TO DO — Your answer should be a single number: the count of lines that hold the word "follow".

------ RECORDS PROVIDED ------

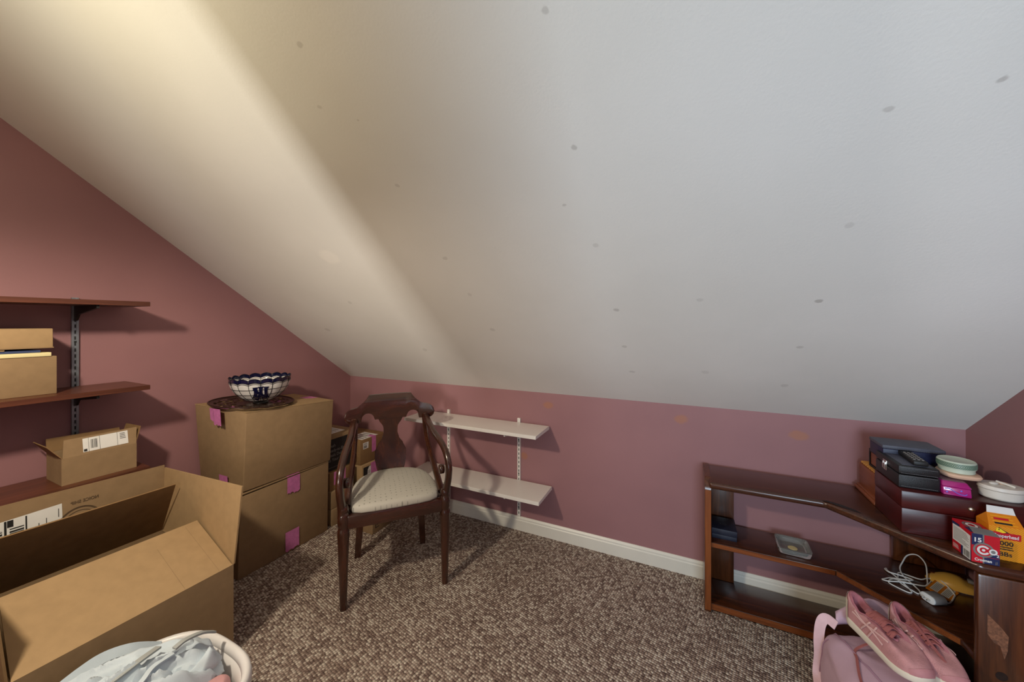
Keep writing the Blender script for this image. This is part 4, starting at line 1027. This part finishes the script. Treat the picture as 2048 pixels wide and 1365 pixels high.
# yellow gadget and orange card
def gadget():
    th = thing('yellow_gadget', 'rounded yellow plastic gadget with white base behind the charger cable', 'gadget', (.862, 1.858, ZS), math.radians(-16))
    mw = WM[th.name]; vs_, fs = [], []; NX, NA = 18, 14
    for i in range(NX+1):
        q = i/NX; x = -.075+.14*q
        e_ = max(.02, 1-abs(2*q-1)**2.6)**.5
        hw_ = (.030+.010*math.sin(PI*q))*e_; hh = (.018+.016*max(0, math.sin(PI*min(1, q*1.05)))**1.3)*e_
        for j in range(NA):
            a = PI*j/(NA-1); y = hw_*math.cos(a); z = hh*max(0, math.sin(a))**.8
            if abs(x-.03) < .012 and .3 < j/(NA-1) < .7: z *= .84
            vs_.append(mw @ V(x, y, .004+z))
    for i in range(NX):
        for j in range(NA-1): fs.append((i*NA+j, i*NA+j+1, (i+1)*NA+j+1, (i+1)*NA+j))
        fs.append((i*NA, (i+1)*NA, (i+1)*NA+NA-1, i*NA+NA-1))
    fs += [tuple(range(NA)), tuple(NX*NA+j for j in range(NA))]
    obj('shell', vs_, fs, M['yellow'], th, smooth=True, auto=50)
    c = mw @ V(-.005, 0, 0); lathe('base', [(.036, 0), (.038, .002), (.036, .0045)], c, M['cable'], th, 28, sx=1.75, sy=.96, rot=math.radians(-16))
    hexa('grey_switch', [mw @ V(*p) for p in boxv(.024, .038, -.010, .006, .030, .040)], M['grey_plastic'], th, bevel=.002)
    c = mw @ V(-.055, .006, .0235); lathe('recess', [(.004, 0), (.0045, .001), (.002, .0012)], c, M['box_wood'], th, 12, sx=1.6, sy=.7)
gadget()
t = thing('orange_card', 'orange card with two white printed stickers beside the plug charger', 'card', (.80, 1.80, ZS), math.radians(52))
mw = WM[t.name]
hexa('card', [mw @ V(*p) for p in [(-.045, -.028, .0003), (.045, -.028, .0003), (.045, .028, .012), (-.045, .028, .012), (-.045, -.028, .0020), (.045, -.028, .0020), (.045, .028, .0136), (-.045, .028, .0136)]], M['orange'], t)
o_ = mw @ V(-.045, -.028, .0020); f1 = Face(o_, (mw @ V(1, 0, 0))-(mw @ V(0, 0, 0)), (mw @ V(0, .056, .0116))-(mw @ V(0, 0, 0)), t, .0006)
for a in (.006, .032): f1.rect('sticker', M['white_print'], .012, a, .084, a+.019); f1.lines('fine_print', M['grey_print'], .016, a+.002, .08, a+.017, 5, .0004, .3)
f1.build()

# ------------------------------------------------------------------ laundry basket and clothes
BC = V(-1.235, .345, 0); BA, BB = .222, .285
def sup(a, n_=3.): ca, sa = math.cos(a), math.sin(a); q = (abs(ca)**n_+abs(sa)**n_)**(-1/n_); return ca*q, sa*q
def basket():
    th = thing('laundry_basket', 'white oval plastic laundry basket full of clothes at the front', 'basket', BC)
    NA, zs = 96, [.0, .012, .05, .075, .10, .125, .15, .175, .20, .225, .262]
    vs_, fs = [], []
    for z in zs:
        k = .76+.20*(z/.262)
        for j in range(NA): x, y = sup(2*PI*j/NA); vs_.append((BC.x+x*BA*k, BC.y+y*BB*k, z+.002))
    n0 = len(vs_)
    for i in range(len(zs)-1):
        for j in range(NA):
            hole = i in (3, 5, 7, 8) and (j % 8) in (1, 2, 3, 4, 5)
            if i == 8: hole = (j % 8) in (1, 2, 3, 4, 5) and False
            if not hole: k = (j+1) % NA; fs.append((i*NA+j, i*NA+k, (i+1)*NA+k, (i+1)*NA+j))
    fs.append(tuple(range(NA)))
    o = obj('body', vs_, fs, M['basket'], th, smooth=True, auto=50); md = o.modifiers.new('wall', 'SOLIDIFY'); md.thickness = .003; md.offset = -1
    prof = [(.945, .258), (.955, .272), (.975, .279), (1.0, .280), (1.022, .274), (1.030, .262), (1.028, .246), (1.018, .244), (1.016, .260), (.995, .268), (.968, .264), (.955, .254)]
    vs_, fs = [], []
    for k, z in prof:
        for j in range(NA): x, y = sup(2*PI*j/NA); vs_.append((BC.x+x*BA*k, BC.y+y*BB*k, z+.002))
    m_ = len(prof)
    for i in range(m_):
        for j in range(NA): k = (j+1) % NA; i2 = (i+1) % m_; fs.append((i*NA+j, i*NA+k, i2*NA+k, i2*NA+j))
    obj('rim', vs_, fs, M['basket'], th, smooth=True, auto=60)
basket()
def ridged(x, y, s, seed): return 1-abs(noise.noise(V(x*s+seed, y*s-seed*.7, seed*1.3)))*2
def heapz(x, y):
    u, v_ = (x-BC.x)/BA, (y-BC.y)/BB; r2 = min(1.2, (abs(u)**2.4+abs(v_)**2.4))
    return .262+.045*(1-r2)
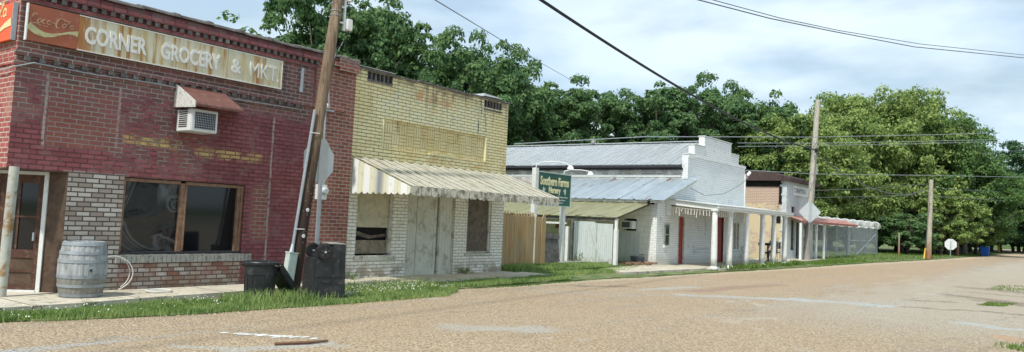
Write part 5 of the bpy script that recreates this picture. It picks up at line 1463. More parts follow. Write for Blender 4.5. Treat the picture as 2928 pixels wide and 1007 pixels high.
# porch: roof, beams, six tapered columns
YP = 10.36
bm = bmesh.new()
prism(bm, [(YP-0.14, 2.285), (12.295, 2.50), (12.295, 2.53), (YP-0.14, 2.315)], 'x', 26.22, 35.2)
por = obj('porch_roof', bm, 'pale_corrugated', wb)
obj('porch_ceiling', B((26.46, 35.05, YP+0.10, 12.29, 2.225, 2.24)), 'dirty_white', por)
obj('porch_beam', B((26.30, 35.10, YP-0.06, YP+0.09, 2.13, 2.28), (26.26, 35.15, YP-0.12, YP-0.061, 2.20, 2.283)), 'white_paint', por)
bm = bmesh.new(); prism(bm, [(YP+0.091, 2.14), (12.29, 2.30), (12.29, 2.49), (YP+0.091, 2.30)], 'x', 26.30, 26.44)
obj('side_beam', bm, 'white_paint', por)
obj('side_stub', B((26.33, 26.41, 12.12, 12.29, 1.90, 2.29)), 'white_paint', por)
colx = [26.2, 27.68, 29.45, 31.3, 32.75, 34.25]
bm = bmesh.new()
lathe(bm, [(0.105, 0.10), (0.112, 0.4), (0.108, 1.0), (0.095, 1.7), (0.085, 2.0)], 20)
col_me = bpy.data.meshes.new('column'); bmesh.ops.recalc_face_normals(bm, faces=bm.faces); bm.to_mesh(col_me); bm.free()
bm = bmesh.new(); quad_box(bm, -0.155, 0.155, -0.155, 0.155, 0.0, 0.05); lathe(bm, [(0.145, 0.051), (0.15, 0.07), (0.125, 0.099)], 20)
bas_me = bpy.data.meshes.new('column_base'); bmesh.ops.recalc_face_normals(bm, faces=bm.faces); bm.to_mesh(bas_me); bm.free()
bm = bmesh.new(); quad_box(bm, -0.125, 0.125, -0.10, 0.10, 2.055, 2.088); lathe(bm, [(0.084, 2.001), (0.11, 2.03), (0.115, 2.054)], 20); lathe(bm, [(0.09, 1.93), (0.098, 1.945), (0.09, 1.96)], 20)
cap_me = bpy.data.meshes.new('column_capital'); bmesh.ops.recalc_face_normals(bm, faces=bm.faces); bm.to_mesh(cap_me); bm.free()
for i, cx_ in enumerate(colx):
    c0 = mobj('column', col_me, 'white_paint', por); c0.location = Vector((cx_, YP, 0.045))-wloc(por)
    if i == 0:
        for p in col_me.polygons: p.use_smooth = True
    mobj('column_base', bas_me, 'white_paint', c0); mobj('column_capital', cap_me, 'white_paint', c0)
# icicle lights under the left end of the porch
il = bmesh.new(); rnd = random.Random(2)
tube(il, [(26.27, 12.1, 2.2), (26.27, 11.2, 2.13), (26.27, YP, 2.10)], 0.006, 5)
tube(il, [(26.3, YP-0.08, 2.12), (28.3, YP-0.08, 2.10)], 0.006, 5)
for k in range(16):
    t_ = k/15; y_ = 12.1-(12.1-YP)*t_; L = rnd.choice((0.12, 0.22, 0.3, 0.2))
    tube(il, [(26.27+rnd.uniform(-0.02, 0.02), y_, 2.2-0.1*t_), (26.27+rnd.uniform(-0.03, 0.03), y_+rnd.uniform(-0.03, 0.03), 2.2-0.1*t_-L)], [0.010, 0.020], 4)
for k in range(9):
    x_ = 26.4+k*0.2; L = rnd.choice((0.1, 0.18, 0.22)); tube(il, [(x_, YP-0.08, 2.11), (x_+rnd.uniform(-0.02, 0.02), YP-0.08, 2.11-L)], [0.008, 0.014], 4)
tag(obj('icicle_lights', il, 'hose_white', loc=(26.5, 11.3, 2.0)), 'strings of white icicle lights hanging at the left end of the porch', 'string lights', kind=None)
bm = bmesh.new(); tube(bm, [(28.3, 12.2, 3.0), (29.5, 12.1, 2.78), (31.5, 12.1, 2.95), (33.4, 12.15, 3.4), (34.6, 12.2, 3.8), (35.0, 12.25, 4.0)], 0.012, 5)
tag(obj('cable', bm, 'wire_grey', loc=(31, 12.1, 2.9)), 'slack cable looping across the white gable wall above the porch', 'cable')
sl_ = thing('security_light', 'white twin floodlight on the right corner of the white gable', 'light', (34.7, 12.2, 3.85))
obj('bracket', B((34.602, 34.9, 12.28, 12.34, 3.85, 3.91)), 'white_metal', sl_)
for dx, dz in ((0.18, 0.08), (0.34, 0.16)):
    bm = bmesh.new(); lathe(bm, [(0.03, 0), (0.06, 0.05), (0.075, 0.14), (0.02, 0.145)], 12, T=Matrix.Translation((34.6+dx, 12.25, 3.88+dz)) @ Matrix.Rotation(R(60), 4, 'Y')); obj('lamp_head', bm, 'white_lamp', sl_, smooth=True)

# ------------------------------------------------------------------ third building
tb = thing('ruined_shop', 'small old shop with white front and peach plastered brick side behind the grey pole', 'building', (40.6, 12.2, 0))
bm = bmesh.new()
wallgrid(bm, 'x', 40.6, 45.6, 0.0, 4.10, 12.2, 12.4, [(41.35, 42.05, 0.5, 2.85), (42.35, 43.3, 0.05, 2.0), (43.7, 44.6, 0.4, 1.9)])
obj('front_wall', bm, 'old_white_stucco', tb)
bm = bmesh.new(); quad_box(bm, 40.6, 40.8, 12.401, 24.0, 0.0, 3.80); obj('side_wall', bm, 'plastered_peach_brick', tb)
bm = bmesh.new(); rnd = random.Random(7); z = 0.0
while z < 4.05:
    quad_box(bm, 40.575-rnd.uniform(0, 0.02), 40.6, 12.203, 12.40+rnd.uniform(0.0, 0.16), z, z+0.11); z += 0.115
obj('ragged_edge', bm, 'old_white_stucco', tb)
obj('charred_band', B((40.55, 40.6, 12.62, 20, 3.80, 4.08), (40.56, 40.6, 12.45, 12.6, 2.9, 4.0), (40.57, 40.6, 12.5, 12.75, 1.9, 2.5)), 'char', tb)
bm = bmesh.new(); prism(bm, [(12.05, 4.10), (12.0, 4.28), (13.2, 4.62), (21.0, 4.62), (21.0, 4.10)], 'x', 40.35, 45.9)
obj('roof', bm, 'brown_roof', tb)
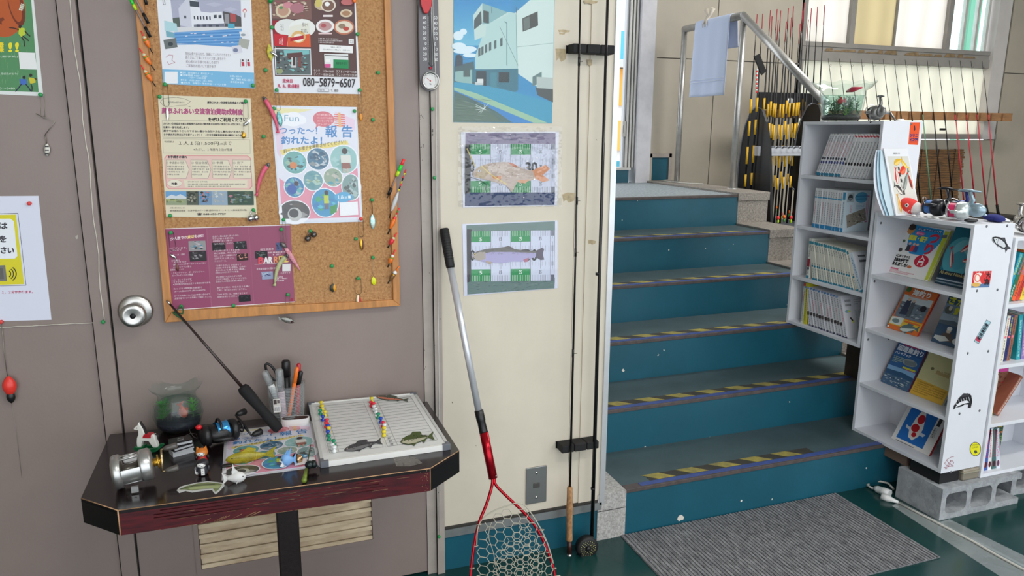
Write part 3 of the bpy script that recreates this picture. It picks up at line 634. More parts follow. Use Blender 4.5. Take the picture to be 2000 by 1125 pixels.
# --- report poster
def report_print(p, q, mini=False):
    """'caught it! report' sheet drawn in a unit square via q"""
    S = lambda pts: [q(*a) for a in pts]
    def E(cx, cy, rx, ry, c, n=18): p.poly([q(cx+rx*math.cos(2*math.pi*i/n), cy+ry*math.sin(2*math.pi*i/n)) for i in range(n)], c)
    def T(t, x, y, w_, h, c, b=0):
        a, b_, c_ = q(x, y), q(x+w_, y), q(x, y-h); ang = math.atan2(b_[1]-a[1], b_[0]-a[0]); p.text(t, a[0], a[1], math.dist(a, b_), math.dist(a, c_), c, math.tan(ang), b)
    p.poly(S([(.0, .0), (1, 0), (1, 1), (0, 1)]), (226, 228, 240))
    p.poly(S([(.02, .01), (.5, .015), (.3, .05), (.02, .06)]), (232, 226, 170)); p.poly(S([(.01, .10), (.14, .2), (.05, .45), (.01, .4)]), (226, 206, 224)); p.poly(S([(.75, .03), (.99, .1), (.98, .2), (.8, .12)]), (232, 206, 226))
    p.poly(S([(.01, .62), (.2, .72), (.5, .68), (.99, .60), (.99, .98), (.01, .98)]), (226, 148, 170)); p.poly(S([(.86, .55), (.99, .54), (.99, .8), (.88, .78)]), (228, 150, 172))
    for cx, cy, rx in ((.13, .07, .07), (.22, .06, .09), (.30, .09, .07), (.20, .11, .1), (.10, .10, .06)): E(cx+.03, cy+.02, rx, .04, (240, 242, 248))
    T('Fun', .13, .125, .18, .055, (120, 170, 196), .0); E(.61, .10, .13, .07, (214, 108, 122)); p.poly(S([(.52, .15), (.56, .15), (.5, .19)]), (214, 108, 122))
    for k, t in enumerate(['釣り堀を楽しもう', 'インスタグラム投稿', 'ストラップを1個', 'プレゼント']): T(t, .53, .07+k*.028, .19, .017, (244, 224, 228))
    for k in range(6): p.poly(S([(.74, .05+k*.02), (.87, .055+k*.02), (.87, .065+k*.02), (.74, .06+k*.02)]), (226, 110, 100))
    p.poly(S([(.79, .04), (.82, .04), (.82, .17), (.79, .17)]), (232, 180, 120))
    BL_ = (40, 128, 196)
    T('つった〜！', .06, .235, .46, .06, BL_, .3); T('釣れたよ！', .07, .325, .50, .068, BL_, .5); T('報 告', .62, .262, .33, .105, BL_, .5)
    p.poly(S([(.05, .375), (.88, .29), (.90, .325), (.07, .42)]), (232, 214, 120)); a = q(.09, .405); b = q(.86, .315)
    p.text('釣っている様子を撮影させてください！', a[0], a[1], b[0]-a[0], abs(q(0, 0)[1]-q(0, .035)[1]), (80, 66, 60), (b[1]-a[1])/(b[0]-a[0]), .1)
    circ = [(.22, .485, .145, .098, [(108, 170, 168), (70, 96, 96), (150, 190, 170), (120, 190, 200)]), (.51, .455, .135, .095, [(70, 120, 150), (140, 150, 156), (50, 90, 120), (190, 200, 206)]), (.83, .46, .17, .125, [(150, 196, 196), (170, 206, 206), (130, 180, 180)]), (.19, .70, .12, .087, [(60, 130, 180), (90, 180, 180), (170, 190, 196)]), (.43, .645, .12, .087, [(110, 160, 170), (170, 200, 190), (90, 150, 160), (150, 170, 120)]), (.68, .62, .115, .08, [(150, 170, 150), (110, 130, 120), (80, 160, 180), (190, 190, 180)]), (.90, .71, .115, .115, [(130, 160, 160), (170, 190, 190), (80, 90, 90)]), (.56, .845, .165, .125, [(60, 150, 196), (90, 190, 210), (70, 170, 120), (60, 130, 190)]), (.17, .92, .19, .10, [(70, 70, 70), (150, 150, 150), (90, 84, 80), (40, 44, 46)])]
    for i, (cx, cy, rx, ry, cs) in enumerate(circ):
        if cy+ry > .99: cy_hi = .985
        E(cx, cy, rx+.012, ry+.009, (240, 242, 248)); 
        R = random.Random(i)
        n = 20; pts = [(min(.985, max(.015, cx+rx*math.cos(2*math.pi*k/n))), min(.975, cy+ry*math.sin(2*math.pi*k/n))) for k in range(n)]
        p.poly(S(pts), cs[0])
        for k in range(26):
            th, rad = R.uniform(0, 6.28), R.random()**.5*.72; x, y = cx+rx*rad*math.cos(th), cy+ry*rad*math.sin(th); a_, b_ = R.uniform(.1, .4)*rx, R.uniform(.08, .25)*ry
            if x+a_ < .985 and y+b_ < .975: p.poly(S([(x-a_, y), (x, y-b_), (x+a_, y+b_*.3), (x, y+b_)]), cs[R.randrange(len(cs))])
    # child at the pool edge, child in yellow shirt, girl crouching
    p.poly(S([(.79, .42), (.91, .42), (.92, .49), (.79, .49)]), (220, 222, 216)); p.poly(S([(.80, .49), (.90, .49), (.91, .54), (.86, .545), (.80, .54)]), (150, 96, 84)); E(.845, .385, .035, .028, (60, 50, 50)); p.poly(S([(.81, .54), (.83, .54), (.83, .58), (.81, .58)]), (214, 180, 160)); p.poly(S([(.86, .54), (.88, .54), (.88, .58), (.86, .58)]), (214, 180, 160))
    p.poly(S([(.55, .78), (.61, .78), (.61, .85), (.55, .85)]), (196, 206, 60)); E(.585, .755, .025, .022, (60, 48, 44)); p.poly(S([(.55, .85), (.61, .85), (.60, .90), (.555, .90)]), (110, 110, 120)); p.poly(S([(.62, .88), (.71, .86), (.70, .93), (.62, .95)]), (60, 150, 80))
    E(.16, .72, .06, .045, (30, 90, 170)); E(.22, .67, .03, .022, (60, 50, 60)); E(.20, .51, .045, .03, (214, 130, 70)); E(.17, .94, .09, .06, (190, 192, 190)); E(.16, .93, .06, .04, (60, 62, 64))
    for cx, cy, rx in ((.74, .795, .06), (.80, .78, .08), (.86, .80, .06), (.79, .815, .08)): E(cx, cy, rx, .03, (84, 170, 214))
    T('Like', .73, .815, .11, .035, (240, 246, 250)); p.poly(S([(.855, .785), (.885, .785), (.885, .81), (.855, .81)]), (240, 246, 250))
    p.poly(S([(.74, .845), (.97, .84), (.97, .96), (.74, .965)]), (240, 242, 246))
root, p = sheet('poster', 'laminated catch report poster with round photos and big blue lettering', 'poster', [(529, 206), (696.5, 209), (708.5, 433), (547, 438)], PY, (214, 222, 234))
q = quad((532, 208.5), (693.5, 212), (705, 428), (550.5, 433)); report_print(p, q); p.build('print', root)
MB().prism([Wl(*a, PY-.0045) for a in ((529, 206), (696.5, 209), (708.5, 433), (547, 438))], (0, .0003, 0)).build('laminate', clear('laminate_film', refl=.7), root)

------

FINISHED TASK — 2